In Memory

Kari Egge

Eulogy by Dave Snyder who was kind and brave enough to present at the service today:

I have to admit that when I sat down to write this eulogy I spent quite a bit of time staring at a blank page – not because I couldn’t think of anything to say about Kari, but rather because there was so much to say. How do you even come close, in a few hundred words, to capturing the essence of a life so richly lived? And then it occurred to me that the heavy lifting has already been done by each of us here today. There could be no more fitting eulogy for Kari than the coming together of so many whose lives she touched.

I worked with Kari in Kenya on the Emergency Response Team of Catholic Relief Services, where her presence immediately raised the aggregate IQ for our section of the office. It isn’t often in life that you make instant friendships, but Kari was just that – a genuine human being with a light, humor, and honesty I will always remember. All of my first impressions of her were to bear themselves out tenfold over the years that followed.

As a nutritionist for Catholic Relief Services Kari traveled all over the world to advise country programs on their health and nutrition programming. It was often hard travel – the tribal areas of Pakistan, rugged areas of South Sudan, and in Indonesia immediately after the tsunami in 2004. I traveled several times with Kari – to Pakistan as US troops invaded neighboring Afghanistan, and to Goma in the Democratic Republic of Congo after the eruption of a volcano there – where no matter the circumstances her humor, compassion, professionalism and Diet Coke’s were always in evidence.

Kari was drawn early on to a life of travel, service and adventure. Bob and Chris said that Kari started reading bus and train timetables in 7th grade. In high school Kari spent a year studying in South Africa and after college joined the Peace Corps, where she was evacuated from her first two postings in the Philippines and the Democratic Republic of Congo.

Over her career Kari trained hundreds of emergency workers, sharing her vast knowledge of health and nutrition through her easy and approachable manner. Kari, you are the only person I know who can speak with passion about breast feeding or diarrhea. During our meals together over the years she would shake her head sadly at my food choices and my lifelong disdain for vegetables. Once when I was sitting next to her at a dinner in Nairobi I found a single baby carrot tucked hopefully between my burger and my fries. She tried so hard.

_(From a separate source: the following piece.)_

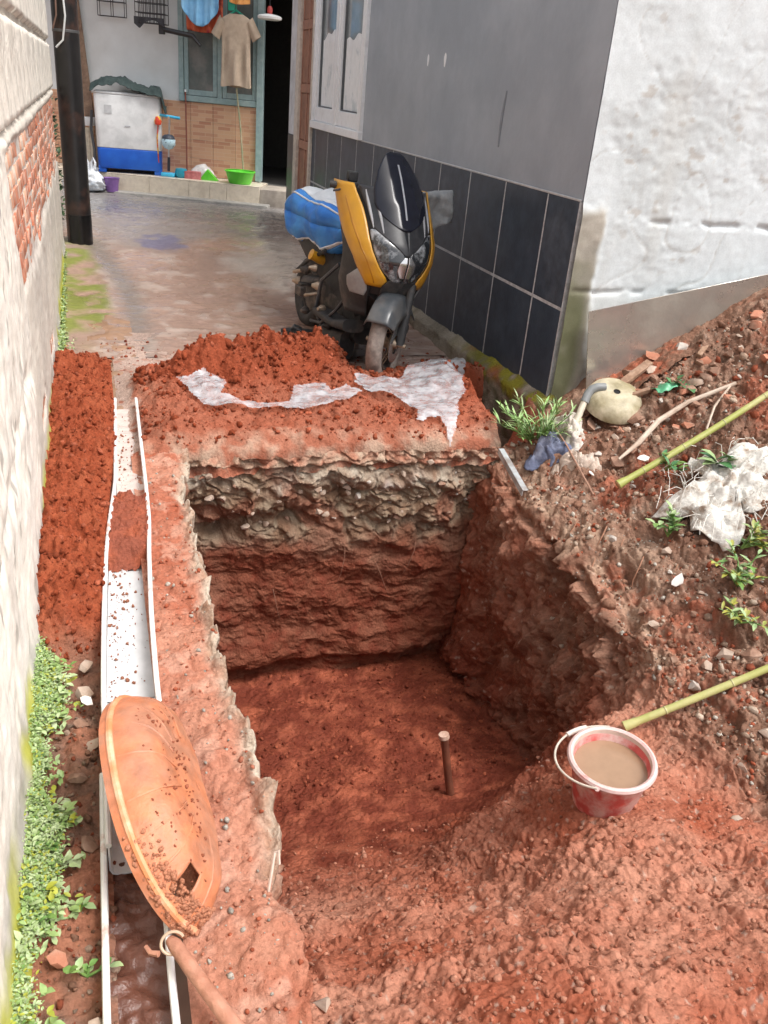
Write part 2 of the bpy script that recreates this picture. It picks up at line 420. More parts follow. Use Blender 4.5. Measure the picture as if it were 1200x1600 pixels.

Looking over Kari’s Facebook page these past few days I’ve been struck by the truly global reach of her life and spirit. During the course of her career Kari lived and worked in more than 20 countries, and in each sowed the seeds of her legacy through a kind word, a helping hand, or a timely smile. We reap that harvest today amid tears, and share our sorrow with Kari’s family and friends here and around the world.

But we also share a common vocabulary of remembrance. In recounting Kari’s life the same words bubble constantly to the surface – courage, compassion, humor, honesty, intelligence, and love. Above all, love – for a life cut short, for her friends and family to whom she gave so selflessly, and most importantly for her children, Dylan and Isabelle. If there is one gift we can give in Kari’s name it is this: to share her voice with her children, to keep her beautiful spirit alive in them, and to decorate their future with the laughter and comfort of her memory. She would want this, most of all.

Dylan and Isabelle, along with the profound love for you that sustained her these past years, your mother also left some sound and practical advice for all of us here today to bear witness to: 1) Don't get married until you're at least 25; 2) No tattoos; 3) Never vote Republican!

Just before I left Kenya I had a conversation with Kari about the experience of living overseas. We talked about how rich our lives were in friendships and experiences, and also of how fleeting the past years had been, as the circles of our lives intersected so briefly before we all moved on to new assignments.

Today, as we mourn Kari’s passing, I’m reminded of that conversation, and the lesson it offers us. Kari and her family faced these past years with such incredible strength, and taught us that each day with those we love is precious. We should all honor that lesson. Call your parents. Hug your children. Touch the life of a stranger, as Kari did, and be thankful each day that the circle of her life intersected each of ours.